Honoring tradition, family at Kådu

LOCAL SOUPS TO GO: Lenny Fejeran is a cook and the concept developer at Kådu. Fejeran has been behind the popular restaurants Pika's Cafe and Kitchen Lingo. Norman M. Taruc/The Guam Daily Post

"The real experience is at home," says Lenny Fejeran, cook and concept developer at Kådu in Mangilao. "People in our generation are taking care of our kids, and we're also taking care of our parents or our grandparents, so a lot of the times we have to feed them and we end up getting fast food. ... It's a very individual thing ... there's not a lot of meals that involve bringing the family together like kådu does."

Fejeran's hope is that Kådu will mean feeding your family quickly can still be healthy, and that it will preserve your time around the table, too.

"I want to bring those traditions back to where you bring the food home, you get your kids, you get your parents and you eat all together at the same table – hopefully at the same table you grew up eating kådu at, too. And remembering those traditions and also starting new ones," he says.

By deconstructing kådu, Fejeran figured out how to make a soup that usually cooks for hours in just a few minutes, but without taking shortcuts. He's just smart about cooking each ingredient at the right time, for the right amount of time.

"I can't stay open eight hours and serve kådu like that fresh. ... There's no way possible," he says. "I had to break it down to a science and say, 'Okay my string beans only need to be cooked for two minutes, my cabbage only needs to be cooked for eight minutes.' ... It's come down to this, to where when you order a kådu from me, it's going to come out super fast, super hot and the meat's gonna be cooked perfectly and the vegetables gonna be cooked perfectly, and that's the goal every single time."

Getting started in Nåna's kitchen

In a way, Kådu is Fejeran's childhood reimagined. Growing up in a large family in Agat, Fejeran recalled how his grandmother and aunties were constantly cooking for a crowd.

"My dad had 14 brothers and sisters and all really good cooks, so we'd have these big parties and cook these big pots of kådu," he says – the kådu was what they ate while getting the actual fiesta dishes ready. Everyone had a role in his grandmother's kitchen, Fejeran says, himself included. It was there that he received his basic culinary education.

"It was a full-on commissary kitchen, bro, you should have seen the parties we had," he says, a smile spreading across his face. "That was my best training, this is where I get the advantage, and I didn't know this when I was little, right? ... I learned from them how to cook onions, how to use a knife, how to hold a knife properly, how to wash dishes, how to cook rice – all these basic things I was taught before I even got a job."

Fejeran says it was obvious he already knew his way around the kitchen by the time he took on his first restaurant jobs.

Eighteen years later, Fejeran is back in the kitchen and loving every minute of it.

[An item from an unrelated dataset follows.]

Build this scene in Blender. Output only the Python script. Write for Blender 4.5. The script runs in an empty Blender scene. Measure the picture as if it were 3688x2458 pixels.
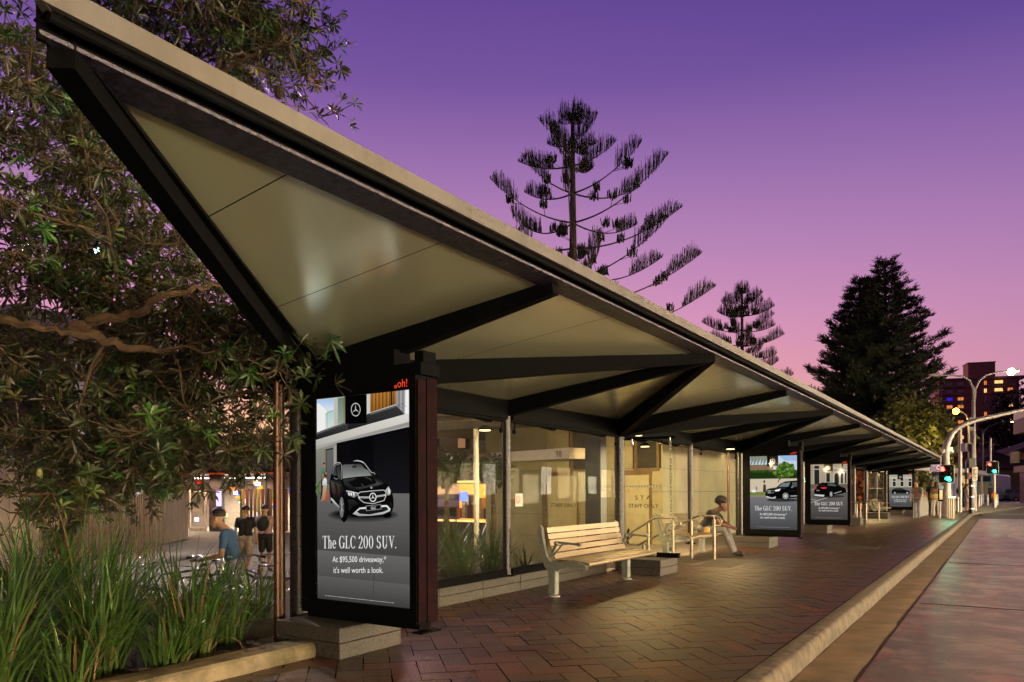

'This is where I have fun'

"This is like frickin' riding a bike," he says. "This is so natural to me, like this is where I have fun. This for me is just pure love, pure love. Like work? This doesn't feel like work. I come here and I could make kådu all day."

And that he does. Each day Fejeran and his small kitchen staff – several of his cooks are women who have spent decades stewing the CHamoru comfort food for their own families – whip up eight different kinds of kådu and a few "grab-and-go" options such as ox tail tinaktak or chorizos pakpak, which Fejeran says is his favorite item at Kådu so far.

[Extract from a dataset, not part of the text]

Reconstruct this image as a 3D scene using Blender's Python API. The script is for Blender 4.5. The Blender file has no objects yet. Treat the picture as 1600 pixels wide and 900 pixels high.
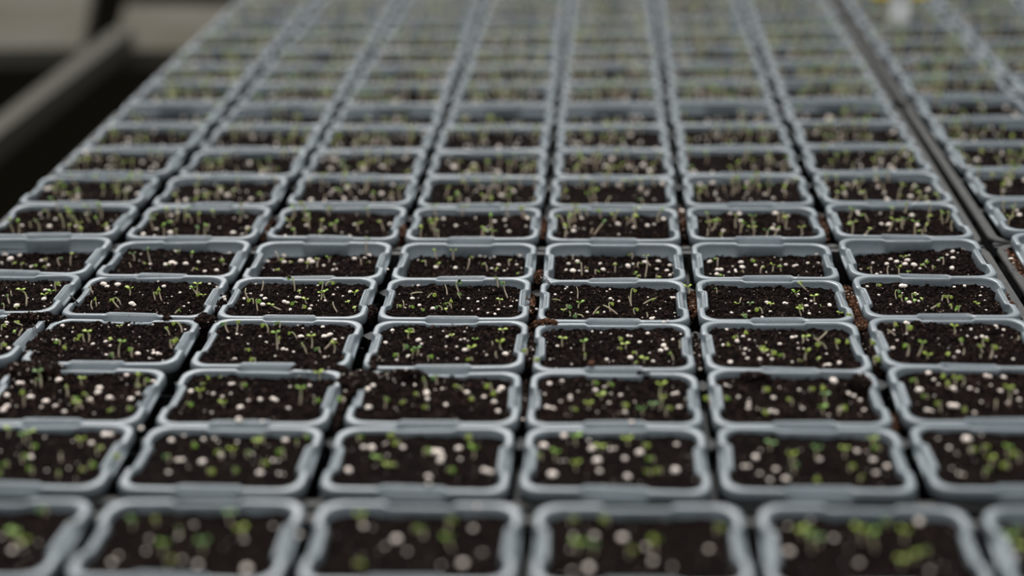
import bpy, math, random
import numpy as np
from mathutils import Vector, Matrix

random.seed(7)
SC = bpy.context.scene
COL = SC.collection
MM = 0.001

# ------------------------------------------------------------------ camera
FPX, PITCH, YAW, ROLL = 2525.35, 0.37341, 0.06346, -0.02137
CX, CY, CH = 266.43, -536.0, 290.1            # camera position in mm above the rims
SAG = 3.39                                    # trays sag a little in the middle
PX, PY, TG = 77.0, 56.0, 3.36                 # pitch across, pitch along, gap between trays
_F = Vector((-math.sin(YAW)*math.cos(PITCH), math.cos(YAW)*math.cos(PITCH), -math.sin(PITCH)))
_R0 = Vector((math.cos(YAW), math.sin(YAW), 0)); _U0 = _R0.cross(_F)
_R = math.cos(ROLL)*_R0 + math.sin(ROLL)*_U0
_U = -math.sin(ROLL)*_R0 + math.cos(ROLL)*_U0
CAM = Vector((CX, CY, CH))
cam_data = bpy.data.cameras.new('camera'); cam = bpy.data.objects.new('camera', cam_data); COL.objects.link(cam)
m = Matrix((( _R.x, _U.x, -_F.x, CX*MM), (_R.y, _U.y, -_F.y, CY*MM), (_R.z, _U.z, -_F.z, CH*MM), (0, 0, 0, 1)))
cam.matrix_world = m
cam_data.sensor_width = 36.0; cam_data.lens = FPX/1600*36.0
cam_data.clip_start = 0.02; cam_data.clip_end = 60
def ray(x, y): return _F + _R*((x-800)/FPX) - _U*((y-450)/FPX)
def unproj(x, y, z=0.0):
    d = ray(x, y); t = (z-CH)/d.z
    return CAM + d*t
def depth(p): return (Vector(p)-CAM).dot(_F)
def at_depth(x, y, Z): return CAM + ray(x, y)*Z
def project(p):
    d = Vector(p)-CAM; z = d.dot(_F)
    return 800+FPX*d.dot(_R)/z, 450-FPX*d.dot(_U)/z
cam_data.dof.use_dof = True
cam_data.dof.focus_distance = depth(unproj(800, 464, -3))*MM
cam_data.dof.aperture_fstop = 3.3
SC.camera = cam

# ------------------------------------------------------------------ light
world = bpy.data.worlds.new('greenhouse_sky'); SC.world = world; world.use_nodes = True
nt = world.node_tree; nt.nodes.clear()
wo = nt.nodes.new('ShaderNodeOutputWorld'); bg = nt.nodes.new('ShaderNodeBackground')
tc = nt.nodes.new('ShaderNodeTexCoord'); sx = nt.nodes.new('ShaderNodeSeparateXYZ'); cr = nt.nodes.new('ShaderNodeValToRGB')
cr.color_ramp.elements[0].position = 0.0; cr.color_ramp.elements[0].color = (0.07, 0.078, 0.084, 1)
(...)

Available as a generous single serving for one to two people, or a family-size bucket that feeds up to four people, each kådu is packed with meat and veggies, and bursting with flavor.

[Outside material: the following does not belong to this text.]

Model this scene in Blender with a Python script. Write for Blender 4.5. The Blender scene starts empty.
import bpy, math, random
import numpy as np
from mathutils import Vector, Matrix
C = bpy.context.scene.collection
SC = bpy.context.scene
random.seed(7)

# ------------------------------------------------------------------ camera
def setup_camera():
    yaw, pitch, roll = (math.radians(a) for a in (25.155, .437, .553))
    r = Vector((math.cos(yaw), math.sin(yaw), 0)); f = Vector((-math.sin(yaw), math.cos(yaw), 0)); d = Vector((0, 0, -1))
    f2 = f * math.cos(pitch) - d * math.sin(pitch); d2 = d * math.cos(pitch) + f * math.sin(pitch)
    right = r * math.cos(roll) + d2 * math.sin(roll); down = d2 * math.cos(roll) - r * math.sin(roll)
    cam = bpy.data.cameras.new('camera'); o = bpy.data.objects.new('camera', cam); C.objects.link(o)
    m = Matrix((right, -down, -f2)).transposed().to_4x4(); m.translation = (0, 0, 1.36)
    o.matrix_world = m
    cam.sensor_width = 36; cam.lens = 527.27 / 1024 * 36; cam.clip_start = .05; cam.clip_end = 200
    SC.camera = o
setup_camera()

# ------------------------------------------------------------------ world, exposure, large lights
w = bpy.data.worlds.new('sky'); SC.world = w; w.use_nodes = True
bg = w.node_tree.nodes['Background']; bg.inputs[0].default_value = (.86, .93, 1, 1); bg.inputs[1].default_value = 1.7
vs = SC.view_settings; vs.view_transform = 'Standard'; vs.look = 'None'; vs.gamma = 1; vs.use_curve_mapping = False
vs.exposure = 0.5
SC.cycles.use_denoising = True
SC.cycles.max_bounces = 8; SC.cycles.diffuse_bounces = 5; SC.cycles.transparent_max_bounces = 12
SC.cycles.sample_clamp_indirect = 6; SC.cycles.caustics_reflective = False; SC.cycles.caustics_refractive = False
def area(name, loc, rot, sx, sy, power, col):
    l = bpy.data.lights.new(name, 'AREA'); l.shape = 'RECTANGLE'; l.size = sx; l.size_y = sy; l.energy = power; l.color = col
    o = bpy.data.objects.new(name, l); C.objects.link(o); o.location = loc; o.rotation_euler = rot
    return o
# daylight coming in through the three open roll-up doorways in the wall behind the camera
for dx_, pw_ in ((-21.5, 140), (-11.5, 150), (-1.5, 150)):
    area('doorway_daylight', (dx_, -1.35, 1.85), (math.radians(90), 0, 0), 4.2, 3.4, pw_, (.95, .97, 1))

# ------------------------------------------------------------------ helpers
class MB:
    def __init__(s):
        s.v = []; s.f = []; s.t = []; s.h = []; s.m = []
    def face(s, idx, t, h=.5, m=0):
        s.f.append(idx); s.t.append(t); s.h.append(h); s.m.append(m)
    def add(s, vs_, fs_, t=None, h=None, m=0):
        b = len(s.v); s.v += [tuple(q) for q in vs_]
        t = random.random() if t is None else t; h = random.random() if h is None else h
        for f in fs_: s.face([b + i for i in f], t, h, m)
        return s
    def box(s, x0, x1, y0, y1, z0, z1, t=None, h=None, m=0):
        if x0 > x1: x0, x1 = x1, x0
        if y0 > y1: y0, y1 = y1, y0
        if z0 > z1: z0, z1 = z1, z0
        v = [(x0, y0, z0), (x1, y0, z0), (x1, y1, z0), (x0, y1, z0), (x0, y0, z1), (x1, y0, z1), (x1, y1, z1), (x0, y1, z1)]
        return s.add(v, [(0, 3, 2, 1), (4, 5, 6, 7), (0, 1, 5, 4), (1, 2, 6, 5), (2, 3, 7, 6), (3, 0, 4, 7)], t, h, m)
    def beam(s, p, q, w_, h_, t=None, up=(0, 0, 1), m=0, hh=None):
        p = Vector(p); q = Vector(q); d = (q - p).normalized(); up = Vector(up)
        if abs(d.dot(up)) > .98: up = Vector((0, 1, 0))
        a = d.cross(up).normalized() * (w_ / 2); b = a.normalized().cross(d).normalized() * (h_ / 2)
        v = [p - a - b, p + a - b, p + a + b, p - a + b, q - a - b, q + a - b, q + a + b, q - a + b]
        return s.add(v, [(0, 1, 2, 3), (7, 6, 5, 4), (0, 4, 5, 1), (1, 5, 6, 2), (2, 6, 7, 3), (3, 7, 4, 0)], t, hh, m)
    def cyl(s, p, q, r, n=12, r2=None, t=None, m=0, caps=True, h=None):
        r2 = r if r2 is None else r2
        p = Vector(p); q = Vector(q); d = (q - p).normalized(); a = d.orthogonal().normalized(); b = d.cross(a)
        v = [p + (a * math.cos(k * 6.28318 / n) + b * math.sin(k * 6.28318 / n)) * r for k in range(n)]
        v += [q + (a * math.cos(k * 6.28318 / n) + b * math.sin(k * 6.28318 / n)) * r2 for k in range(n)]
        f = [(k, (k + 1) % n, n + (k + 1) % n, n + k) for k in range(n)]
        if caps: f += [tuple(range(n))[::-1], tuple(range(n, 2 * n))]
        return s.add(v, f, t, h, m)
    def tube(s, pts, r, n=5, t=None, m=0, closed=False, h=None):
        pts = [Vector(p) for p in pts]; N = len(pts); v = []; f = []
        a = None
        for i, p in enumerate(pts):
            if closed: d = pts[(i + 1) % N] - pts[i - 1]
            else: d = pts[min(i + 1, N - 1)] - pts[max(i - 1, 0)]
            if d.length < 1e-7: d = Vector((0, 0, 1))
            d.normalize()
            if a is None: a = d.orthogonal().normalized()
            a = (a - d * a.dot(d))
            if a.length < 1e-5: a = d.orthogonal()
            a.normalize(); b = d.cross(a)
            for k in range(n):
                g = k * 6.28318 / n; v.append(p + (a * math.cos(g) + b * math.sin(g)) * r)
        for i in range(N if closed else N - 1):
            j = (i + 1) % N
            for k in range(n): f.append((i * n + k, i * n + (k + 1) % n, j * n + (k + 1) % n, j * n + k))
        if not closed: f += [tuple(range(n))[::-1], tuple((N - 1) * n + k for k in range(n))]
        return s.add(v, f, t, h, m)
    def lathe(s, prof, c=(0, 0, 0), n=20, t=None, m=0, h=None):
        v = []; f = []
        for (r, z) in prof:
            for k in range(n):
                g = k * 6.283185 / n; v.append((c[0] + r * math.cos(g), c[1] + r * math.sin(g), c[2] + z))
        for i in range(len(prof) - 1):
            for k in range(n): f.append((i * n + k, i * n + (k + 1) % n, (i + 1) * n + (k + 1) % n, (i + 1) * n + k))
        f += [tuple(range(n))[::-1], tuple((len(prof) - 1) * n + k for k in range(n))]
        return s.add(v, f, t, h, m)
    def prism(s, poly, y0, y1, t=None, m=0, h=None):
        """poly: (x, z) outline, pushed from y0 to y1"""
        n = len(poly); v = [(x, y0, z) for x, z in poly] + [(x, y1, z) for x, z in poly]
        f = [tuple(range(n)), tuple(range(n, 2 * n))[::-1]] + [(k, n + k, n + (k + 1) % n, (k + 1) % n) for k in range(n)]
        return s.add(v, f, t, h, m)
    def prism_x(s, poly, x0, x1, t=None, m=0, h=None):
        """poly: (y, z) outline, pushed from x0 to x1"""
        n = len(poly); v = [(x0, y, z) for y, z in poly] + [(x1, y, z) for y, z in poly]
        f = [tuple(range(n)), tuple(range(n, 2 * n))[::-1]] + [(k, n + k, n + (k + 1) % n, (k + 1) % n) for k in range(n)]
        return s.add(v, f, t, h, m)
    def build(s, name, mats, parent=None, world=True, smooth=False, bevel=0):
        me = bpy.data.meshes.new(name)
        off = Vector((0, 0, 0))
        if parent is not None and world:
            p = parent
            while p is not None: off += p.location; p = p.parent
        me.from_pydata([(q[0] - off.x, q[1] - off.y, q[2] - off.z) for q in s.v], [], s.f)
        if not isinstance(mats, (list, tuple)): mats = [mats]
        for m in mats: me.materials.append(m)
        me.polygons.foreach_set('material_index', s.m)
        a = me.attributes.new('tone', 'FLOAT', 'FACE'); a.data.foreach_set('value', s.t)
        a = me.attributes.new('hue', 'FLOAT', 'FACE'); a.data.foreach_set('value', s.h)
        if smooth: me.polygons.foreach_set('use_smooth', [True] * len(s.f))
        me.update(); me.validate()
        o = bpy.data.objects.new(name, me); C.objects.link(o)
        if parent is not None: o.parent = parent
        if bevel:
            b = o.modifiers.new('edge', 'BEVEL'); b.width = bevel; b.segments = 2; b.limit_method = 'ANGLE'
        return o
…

Kådun Pika has already proven popular. With a strong, mouthwatering mix of salt and heat, Fejeran says the soup is best paired with a cold, crisp beer. Other soups – all of which are directly inspired by Fejeran's family kitchen – include Mangu, which blends a turmeric and coconut milk broth with chicken, papaya and lots of veggies; Hawaii-sourced binådu with suni, chotda and gollai (available Friday and Saturday only); and Gollai for those looking for a vegan option, loaded with local veggies and taro.

Each bowl of kådu is a labor of love, for the food itself and the values it represents. The restaurant was ultimately something Fejeran dreamed up for his own family, but also one he hopes will help other families, too.

"I wanted to create this restaurant for people like myself that have to take care of their kids, and also for people like my mom who had to take care of her parents, the elderly, and I wanted it to give another option for people that are in the same boat," he says. "I have three children and it's always hard trying to feed them something healthy at the end of a long day. We end up just – lack of options – going to fast food and eating stuff we don't feel good about. And really, what they want to be eating is this stuff."